Tuesday, May 1, 2018

Celia Alvarez Munoz


In Celia Alvarez Muñoz, Roberto Tejada analyzes Celia Alvarez Munoz’s artworks that mostly revolve around the themes of Catholic and Mexican-Americans near Mexico border. Celia started her art journey during her Master of Fine Arts degree at North Texas State University in Denton. As a Chicana artist, she expresses her identity and made art with a humorous and honest language. Also, her artworks tend to create innuendos that let the viewers interpret their own meaning and intention behind each of her images and installations.

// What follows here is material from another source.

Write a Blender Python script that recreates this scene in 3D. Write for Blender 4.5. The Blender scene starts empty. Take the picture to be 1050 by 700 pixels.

In 1991, Celia installed a mixed media called Abriendo Tiendo (Breaking Ground). It is a wooden structure over a pool at the courtyard of Dallas Museum of art. This structure consists of eight vertical timbre beams that forms a bare-boned hut-like shape. On the top of the structure is a crisscross of two red neon light that reflects a glowing X on the water surface. During the installation, Celia was researching on the Hohokam and Mogollan Indians. Tejada explained that the structure was shaped like skeletal homes in Mogollan, and Celia wanted to show the collusion between industrial façade and the expansion of culture in United States (11). Here, she used a technique that was inspired by her dream as a member in a marching band, in which she felt out of step. They are demonstrations that knowingly miss or minimize, like minimalism. Just like her most of her artworks’ theme, Abriendo Tiendo also gives an ambiguous reflection on art history between Mexico and US.